Information shown ::
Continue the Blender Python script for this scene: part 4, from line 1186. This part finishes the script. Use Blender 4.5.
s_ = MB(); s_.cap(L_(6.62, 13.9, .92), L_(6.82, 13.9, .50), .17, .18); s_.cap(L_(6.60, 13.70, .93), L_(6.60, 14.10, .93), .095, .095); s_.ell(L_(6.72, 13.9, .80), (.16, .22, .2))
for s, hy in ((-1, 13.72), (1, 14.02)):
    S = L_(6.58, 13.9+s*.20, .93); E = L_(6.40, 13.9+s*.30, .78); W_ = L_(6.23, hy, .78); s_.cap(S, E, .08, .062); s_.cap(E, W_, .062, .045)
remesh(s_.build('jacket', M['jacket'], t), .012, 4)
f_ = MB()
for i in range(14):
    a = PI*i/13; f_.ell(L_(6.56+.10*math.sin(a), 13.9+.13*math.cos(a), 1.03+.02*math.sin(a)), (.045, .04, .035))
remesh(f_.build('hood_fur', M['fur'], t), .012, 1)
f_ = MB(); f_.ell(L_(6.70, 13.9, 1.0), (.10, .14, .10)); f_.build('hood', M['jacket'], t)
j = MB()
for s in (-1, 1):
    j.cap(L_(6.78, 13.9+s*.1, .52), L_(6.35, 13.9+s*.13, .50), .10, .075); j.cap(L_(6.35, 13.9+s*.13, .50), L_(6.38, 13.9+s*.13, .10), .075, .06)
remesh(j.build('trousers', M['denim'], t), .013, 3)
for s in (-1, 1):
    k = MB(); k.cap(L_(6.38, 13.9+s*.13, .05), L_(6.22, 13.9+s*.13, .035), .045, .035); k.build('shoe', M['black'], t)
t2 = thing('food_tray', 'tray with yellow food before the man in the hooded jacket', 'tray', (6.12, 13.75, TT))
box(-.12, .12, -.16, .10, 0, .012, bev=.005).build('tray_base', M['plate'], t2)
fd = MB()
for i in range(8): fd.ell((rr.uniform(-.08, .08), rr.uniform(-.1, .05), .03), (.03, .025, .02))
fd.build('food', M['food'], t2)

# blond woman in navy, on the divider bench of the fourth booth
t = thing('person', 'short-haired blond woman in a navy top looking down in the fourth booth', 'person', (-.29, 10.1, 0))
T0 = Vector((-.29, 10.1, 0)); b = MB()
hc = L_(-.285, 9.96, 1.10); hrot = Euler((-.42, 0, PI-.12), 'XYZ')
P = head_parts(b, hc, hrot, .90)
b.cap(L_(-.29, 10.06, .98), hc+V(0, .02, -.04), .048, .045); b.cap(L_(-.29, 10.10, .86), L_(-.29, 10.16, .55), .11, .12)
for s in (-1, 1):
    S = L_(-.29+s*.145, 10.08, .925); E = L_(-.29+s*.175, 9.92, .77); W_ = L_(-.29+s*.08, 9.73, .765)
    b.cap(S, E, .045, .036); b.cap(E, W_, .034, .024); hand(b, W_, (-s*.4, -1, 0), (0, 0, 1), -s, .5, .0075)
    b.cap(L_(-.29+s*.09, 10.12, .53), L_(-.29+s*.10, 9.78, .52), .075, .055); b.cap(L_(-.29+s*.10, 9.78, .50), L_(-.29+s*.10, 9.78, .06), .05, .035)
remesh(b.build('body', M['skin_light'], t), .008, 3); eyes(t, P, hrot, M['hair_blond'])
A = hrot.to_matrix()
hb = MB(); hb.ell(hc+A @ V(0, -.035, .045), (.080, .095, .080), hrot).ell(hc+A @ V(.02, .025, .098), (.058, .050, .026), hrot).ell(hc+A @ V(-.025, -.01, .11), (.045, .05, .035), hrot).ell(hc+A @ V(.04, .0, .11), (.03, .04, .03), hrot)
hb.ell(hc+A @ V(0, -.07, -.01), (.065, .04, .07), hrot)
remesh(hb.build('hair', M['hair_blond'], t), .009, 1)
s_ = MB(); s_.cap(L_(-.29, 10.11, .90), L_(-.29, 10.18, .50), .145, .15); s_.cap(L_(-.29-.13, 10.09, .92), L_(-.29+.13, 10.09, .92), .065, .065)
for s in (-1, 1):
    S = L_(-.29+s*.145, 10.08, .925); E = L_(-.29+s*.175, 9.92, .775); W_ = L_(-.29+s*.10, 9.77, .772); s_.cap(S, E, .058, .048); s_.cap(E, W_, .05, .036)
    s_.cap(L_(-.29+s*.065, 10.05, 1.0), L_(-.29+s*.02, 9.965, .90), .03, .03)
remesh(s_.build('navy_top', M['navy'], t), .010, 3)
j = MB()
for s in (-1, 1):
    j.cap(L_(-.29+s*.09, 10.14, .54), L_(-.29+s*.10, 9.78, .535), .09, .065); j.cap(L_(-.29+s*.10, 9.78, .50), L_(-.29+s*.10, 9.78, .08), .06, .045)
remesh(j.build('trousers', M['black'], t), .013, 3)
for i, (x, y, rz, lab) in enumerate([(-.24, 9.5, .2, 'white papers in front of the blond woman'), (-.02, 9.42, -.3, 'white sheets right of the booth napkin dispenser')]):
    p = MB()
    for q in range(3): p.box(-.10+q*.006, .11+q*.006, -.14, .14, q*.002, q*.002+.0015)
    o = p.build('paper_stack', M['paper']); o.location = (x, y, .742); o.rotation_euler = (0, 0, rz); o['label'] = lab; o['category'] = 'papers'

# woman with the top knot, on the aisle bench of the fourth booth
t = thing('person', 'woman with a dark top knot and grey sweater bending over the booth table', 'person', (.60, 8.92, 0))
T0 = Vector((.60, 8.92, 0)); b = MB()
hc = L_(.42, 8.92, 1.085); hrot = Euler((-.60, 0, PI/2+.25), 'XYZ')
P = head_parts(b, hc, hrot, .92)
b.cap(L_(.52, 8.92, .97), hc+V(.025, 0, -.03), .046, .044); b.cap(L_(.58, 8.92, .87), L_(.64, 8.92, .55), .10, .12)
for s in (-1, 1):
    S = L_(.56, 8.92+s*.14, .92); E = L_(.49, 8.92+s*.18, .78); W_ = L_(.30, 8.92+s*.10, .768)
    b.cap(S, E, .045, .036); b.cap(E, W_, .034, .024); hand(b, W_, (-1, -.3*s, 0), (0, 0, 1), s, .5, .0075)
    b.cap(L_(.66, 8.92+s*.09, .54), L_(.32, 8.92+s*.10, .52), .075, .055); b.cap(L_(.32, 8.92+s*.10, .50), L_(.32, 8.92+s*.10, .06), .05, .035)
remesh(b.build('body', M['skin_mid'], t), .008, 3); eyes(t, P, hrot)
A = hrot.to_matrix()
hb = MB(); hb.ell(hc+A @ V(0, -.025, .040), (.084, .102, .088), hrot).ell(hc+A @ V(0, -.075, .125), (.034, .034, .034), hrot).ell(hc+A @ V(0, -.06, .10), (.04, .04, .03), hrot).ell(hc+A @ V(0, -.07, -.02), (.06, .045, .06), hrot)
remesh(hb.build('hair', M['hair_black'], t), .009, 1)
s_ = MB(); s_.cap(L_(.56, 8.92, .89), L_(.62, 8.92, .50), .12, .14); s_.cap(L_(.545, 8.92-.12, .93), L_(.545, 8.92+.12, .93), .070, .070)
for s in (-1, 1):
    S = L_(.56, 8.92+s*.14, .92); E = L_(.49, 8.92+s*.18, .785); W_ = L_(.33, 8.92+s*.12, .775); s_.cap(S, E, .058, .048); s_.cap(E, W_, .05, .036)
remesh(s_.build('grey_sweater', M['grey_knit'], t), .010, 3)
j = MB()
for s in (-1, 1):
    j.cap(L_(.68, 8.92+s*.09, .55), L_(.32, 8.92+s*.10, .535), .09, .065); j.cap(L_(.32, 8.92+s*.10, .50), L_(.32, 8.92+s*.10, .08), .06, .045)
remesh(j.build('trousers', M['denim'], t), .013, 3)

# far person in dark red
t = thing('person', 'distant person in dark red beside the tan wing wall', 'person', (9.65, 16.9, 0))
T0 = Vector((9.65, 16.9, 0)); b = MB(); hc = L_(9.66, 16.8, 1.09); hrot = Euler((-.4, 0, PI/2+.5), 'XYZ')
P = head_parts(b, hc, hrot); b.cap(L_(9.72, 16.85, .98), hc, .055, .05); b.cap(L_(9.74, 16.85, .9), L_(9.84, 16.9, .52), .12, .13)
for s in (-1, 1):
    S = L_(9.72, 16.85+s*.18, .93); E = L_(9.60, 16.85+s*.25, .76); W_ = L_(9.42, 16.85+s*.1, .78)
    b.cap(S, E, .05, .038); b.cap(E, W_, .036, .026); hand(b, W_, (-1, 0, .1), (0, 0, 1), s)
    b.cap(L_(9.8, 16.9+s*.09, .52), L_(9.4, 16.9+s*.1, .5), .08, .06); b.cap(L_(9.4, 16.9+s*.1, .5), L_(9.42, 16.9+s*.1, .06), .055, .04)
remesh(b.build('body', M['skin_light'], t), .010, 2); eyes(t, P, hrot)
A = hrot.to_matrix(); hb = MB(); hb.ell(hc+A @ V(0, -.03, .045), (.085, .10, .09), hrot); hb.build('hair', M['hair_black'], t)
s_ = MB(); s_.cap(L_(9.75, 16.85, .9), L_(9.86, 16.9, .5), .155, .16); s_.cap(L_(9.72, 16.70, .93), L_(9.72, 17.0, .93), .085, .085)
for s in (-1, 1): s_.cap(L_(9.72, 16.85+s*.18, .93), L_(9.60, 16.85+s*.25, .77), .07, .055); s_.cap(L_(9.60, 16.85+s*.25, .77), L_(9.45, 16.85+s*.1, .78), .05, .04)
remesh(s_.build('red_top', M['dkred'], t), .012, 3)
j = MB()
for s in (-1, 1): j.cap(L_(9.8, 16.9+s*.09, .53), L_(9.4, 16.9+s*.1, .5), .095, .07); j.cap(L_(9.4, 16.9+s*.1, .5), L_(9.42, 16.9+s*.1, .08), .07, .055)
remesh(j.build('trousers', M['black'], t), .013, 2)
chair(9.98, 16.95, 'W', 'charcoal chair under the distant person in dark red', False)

Challenge :: Everything from the first line above through the line that contains "fd.build('food', M['food'], t2)" should be duplicated exactly, please, and nothing beyond it.

The reply ::
Continue the Blender Python script for this scene: part 4, from line 1186. This part finishes the script. Use Blender 4.5.
s_ = MB(); s_.cap(L_(6.62, 13.9, .92), L_(6.82, 13.9, .50), .17, .18); s_.cap(L_(6.60, 13.70, .93), L_(6.60, 14.10, .93), .095, .095); s_.ell(L_(6.72, 13.9, .80), (.16, .22, .2))
for s, hy in ((-1, 13.72), (1, 14.02)):
    S = L_(6.58, 13.9+s*.20, .93); E = L_(6.40, 13.9+s*.30, .78); W_ = L_(6.23, hy, .78); s_.cap(S, E, .08, .062); s_.cap(E, W_, .062, .045)
remesh(s_.build('jacket', M['jacket'], t), .012, 4)
f_ = MB()
for i in range(14):
    a = PI*i/13; f_.ell(L_(6.56+.10*math.sin(a), 13.9+.13*math.cos(a), 1.03+.02*math.sin(a)), (.045, .04, .035))
remesh(f_.build('hood_fur', M['fur'], t), .012, 1)
f_ = MB(); f_.ell(L_(6.70, 13.9, 1.0), (.10, .14, .10)); f_.build('hood', M['jacket'], t)
j = MB()
for s in (-1, 1):
    j.cap(L_(6.78, 13.9+s*.1, .52), L_(6.35, 13.9+s*.13, .50), .10, .075); j.cap(L_(6.35, 13.9+s*.13, .50), L_(6.38, 13.9+s*.13, .10), .075, .06)
remesh(j.build('trousers', M['denim'], t), .013, 3)
for s in (-1, 1):
    k = MB(); k.cap(L_(6.38, 13.9+s*.13, .05), L_(6.22, 13.9+s*.13, .035), .045, .035); k.build('shoe', M['black'], t)
t2 = thing('food_tray', 'tray with yellow food before the man in the hooded jacket', 'tray', (6.12, 13.75, TT))
box(-.12, .12, -.16, .10, 0, .012, bev=.005).build('tray_base', M['plate'], t2)
fd = MB()
for i in range(8): fd.ell((rr.uniform(-.08, .08), rr.uniform(-.1, .05), .03), (.03, .025, .02))
fd.build('food', M['food'], t2)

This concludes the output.